__Exercise description__: Repeat the material below word for word and leave out all pictures.

[START OF Source data]

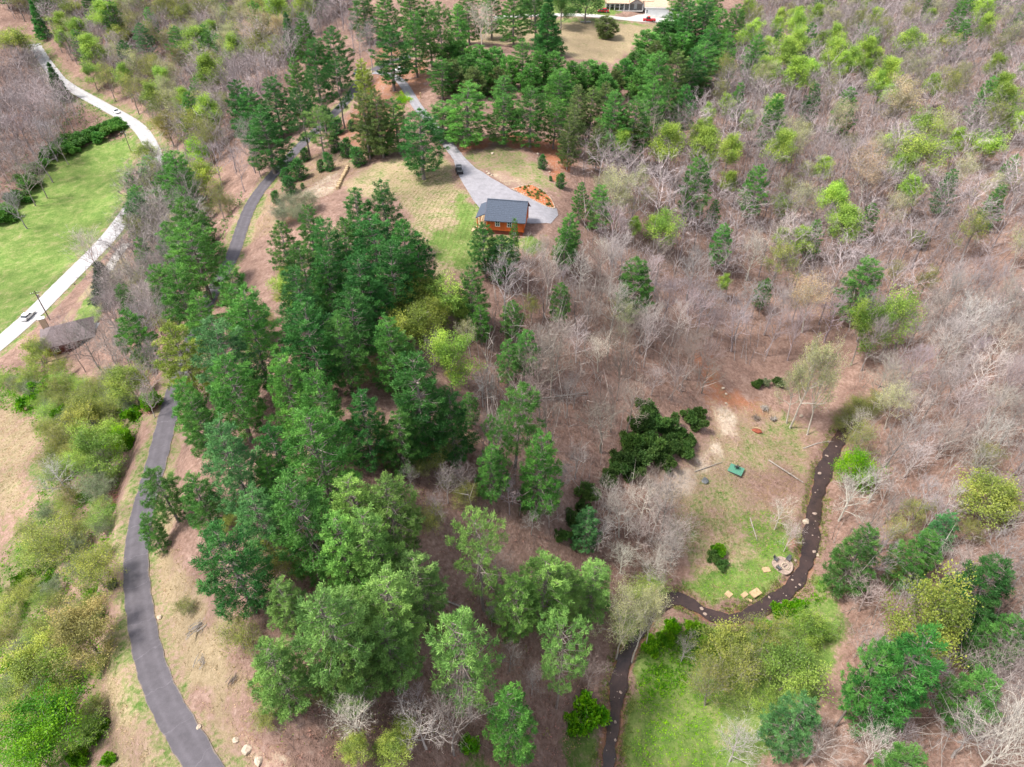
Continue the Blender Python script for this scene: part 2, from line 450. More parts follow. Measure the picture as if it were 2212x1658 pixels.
def asphalt(name, c0, c1, seams, dust=True):
    m, nt, b = mat(name)
    geo = N(nt, 'ShaderNodeNewGeometry')
    t1 = noise_tex(nt, 0.25, 5, 0.6, geo.outputs['Position'])
    t2 = noise_tex(nt, 9, 5, 0.8, geo.outputs['Position'])
    c = mixc(nt, t1.outputs['Fac'], c0, c1)
    c = mixc(nt, 0.35, c, ramp(nt, t2.outputs['Fac'], [(0.3, tuple(x * 0.7 for x in c0)), (0.7, tuple(x * 1.25 for x in c1))]))
    uv = N(nt, 'ShaderNodeUVMap', uv_map="UVMap")
    sp = N(nt, 'ShaderNodeSeparateXYZ')
    nt.links.new(uv.outputs[0], sp.inputs[0])
    # worn wheel tracks: paler bands along the lane
    tr = math_n(nt, 'ABSOLUTE', math_n(nt, 'SUBTRACT', math_n(nt, 'ABSOLUTE', math_n(nt, 'SUBTRACT', sp.outputs[0], 0.5)), 0.24))
    trf = math_n(nt, 'SUBTRACT', 1.0, math_n(nt, 'MULTIPLY', tr, 8.0), clamp=True)
    c = mixc(nt, math_n(nt, 'MULTIPLY', trf, 0.35), c, tuple(min(1, x * 1.25) for x in c1))
    if seams:
        # transverse joints, slightly wandering
        wob = math_n(nt, 'MULTIPLY_ADD', t1.outputs['Fac'], 5.0, sp.outputs[1])
        fr = math_n(nt, 'FRACT', math_n(nt, 'DIVIDE', wob, seams))
        ln = math_n(nt, 'LESS_THAN', fr, 0.02)
        c = mixc(nt, math_n(nt, 'MULTIPLY', ln, 0.3), c, tuple(min(1, x * 1.9) for x in c1))
    # stains, and leaf dust drifting in from the edges
    t3 = noise_tex(nt, 0.9, 5, 0.7, geo.outputs['Position'])
    c = mixc(nt, 1.0, c, ramp(nt, t3.outputs['Fac'], [(0.3, (0.78, 0.78, 0.78)), (0.6, (1.08, 1.08, 1.08))]), 'MULTIPLY')
    edge_d = math_n(nt, 'ABSOLUTE', math_n(nt, 'SUBTRACT', sp.outputs[0], 0.5))
    ef = math_n(nt, 'MULTIPLY_ADD', math_n(nt, 'ADD', edge_d, math_n(nt, 'MULTIPLY', t3.outputs['Fac'], 0.16)), 14.0, -7.6, clamp=True)
    c = mixc(nt, math_n(nt, 'MULTIPLY', ef, 0.8 if dust else 0.0), c, (0.26, 0.2, 0.13))
    nt.links.new(c, b.inputs['Base Color'])
    b.inputs['Roughness'].default_value = 0.85
    bump(nt, b, t2.outputs['Fac'], 0.3, 0.02)
    return m

M['drive'] = asphalt("driveway_asphalt", (0.06, 0.054, 0.064), (0.092, 0.083, 0.096), 5.5)
M['apron'] = asphalt("weathered_asphalt", (0.18, 0.175, 0.195), (0.26, 0.25, 0.27), 0, False)
M['road'] = asphalt("bleached_road", (0.29, 0.285, 0.295), (0.38, 0.375, 0.385), 0)
M['concrete'] = simple("pale_concrete", (0.40, 0.38, 0.36), 0.85, 0.12, 1.0)

m, nt, b = mat("creek_water")
geo = N(nt, 'ShaderNodeNewGeometry')
t1 = noise_tex(nt, 0.6, 5, 0.6, geo.outputs['Position'])
t2 = noise_tex(nt, 5, 4, 0.6, geo.outputs['Position'])
nt.links.new(mixc(nt, t2.outputs['Fac'], ramp(nt, t1.outputs['Fac'], [(0.35, (0.014, 0.009, 0.008)), (0.65, (0.055, 0.032, 0.026))]), (0.04, 0.025, 0.022)), b.inputs['Base Color'])
b.inputs['Roughness'].default_value = 0.08
bump(nt, b, t2.outputs['Fac'], 0.5, 0.08)
M['water'] = m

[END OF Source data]

__Solution to this problem__:
Continue the Blender Python script for this scene: part 2, from line 450. More parts follow. Measure the picture as if it were 2212x1658 pixels.
def asphalt(name, c0, c1, seams, dust=True):
    m, nt, b = mat(name)
    geo = N(nt, 'ShaderNodeNewGeometry')
    t1 = noise_tex(nt, 0.25, 5, 0.6, geo.outputs['Position'])
    t2 = noise_tex(nt, 9, 5, 0.8, geo.outputs['Position'])
    c = mixc(nt, t1.outputs['Fac'], c0, c1)
    c = mixc(nt, 0.35, c, ramp(nt, t2.outputs['Fac'], [(0.3, tuple(x * 0.7 for x in c0)), (0.7, tuple(x * 1.25 for x in c1))]))
    uv = N(nt, 'ShaderNodeUVMap', uv_map="UVMap")
    sp = N(nt, 'ShaderNodeSeparateXYZ')
    nt.links.new(uv.outputs[0], sp.inputs[0])
    # worn wheel tracks: paler bands along the lane
    tr = math_n(nt, 'ABSOLUTE', math_n(nt, 'SUBTRACT', math_n(nt, 'ABSOLUTE', math_n(nt, 'SUBTRACT', sp.outputs[0], 0.5)), 0.24))
    trf = math_n(nt, 'SUBTRACT', 1.0, math_n(nt, 'MULTIPLY', tr, 8.0), clamp=True)
    c = mixc(nt, math_n(nt, 'MULTIPLY', trf, 0.35), c, tuple(min(1, x * 1.25) for x in c1))
    if seams:
        # transverse joints, slightly wandering
        wob = math_n(nt, 'MULTIPLY_ADD', t1.outputs['Fac'], 5.0, sp.outputs[1])
        fr = math_n(nt, 'FRACT', math_n(nt, 'DIVIDE', wob, seams))
        ln = math_n(nt, 'LESS_THAN', fr, 0.02)
        c = mixc(nt, math_n(nt, 'MULTIPLY', ln, 0.3), c, tuple(min(1, x * 1.9) for x in c1))
    # stains, and leaf dust drifting in from the edges
    t3 = noise_tex(nt, 0.9, 5, 0.7, geo.outputs['Position'])
    c = mixc(nt, 1.0, c, ramp(nt, t3.outputs['Fac'], [(0.3, (0.78, 0.78, 0.78)), (0.6, (1.08, 1.08, 1.08))]), 'MULTIPLY')
    edge_d = math_n(nt, 'ABSOLUTE', math_n(nt, 'SUBTRACT', sp.outputs[0], 0.5))
    ef = math_n(nt, 'MULTIPLY_ADD', math_n(nt, 'ADD', edge_d, math_n(nt, 'MULTIPLY', t3.outputs['Fac'], 0.16)), 14.0, -7.6, clamp=True)
    c = mixc(nt, math_n(nt, 'MULTIPLY', ef, 0.8 if dust else 0.0), c, (0.26, 0.2, 0.13))
    nt.links.new(c, b.inputs['Base Color'])
    b.inputs['Roughness'].default_value = 0.85
    bump(nt, b, t2.outputs['Fac'], 0.3, 0.02)
    return m

M['drive'] = asphalt("driveway_asphalt", (0.06, 0.054, 0.064), (0.092, 0.083, 0.096), 5.5)
M['apron'] = asphalt("weathered_asphalt", (0.18, 0.175, 0.195), (0.26, 0.25, 0.27), 0, False)
M['road'] = asphalt("bleached_road", (0.29, 0.285, 0.295), (0.38, 0.375, 0.385), 0)
M['concrete'] = simple("pale_concrete", (0.40, 0.38, 0.36), 0.85, 0.12, 1.0)

m, nt, b = mat("creek_water")
geo = N(nt, 'ShaderNodeNewGeometry')
t1 = noise_tex(nt, 0.6, 5, 0.6, geo.outputs['Position'])
t2 = noise_tex(nt, 5, 4, 0.6, geo.outputs['Position'])
nt.links.new(mixc(nt, t2.outputs['Fac'], ramp(nt, t1.outputs['Fac'], [(0.35, (0.014, 0.009, 0.008)), (0.65, (0.055, 0.032, 0.026))]), (0.04, 0.025, 0.022)), b.inputs['Base Color'])
b.inputs['Roughness'].default_value = 0.08
bump(nt, b, t2.outputs['Fac'], 0.5, 0.08)
M['water'] = m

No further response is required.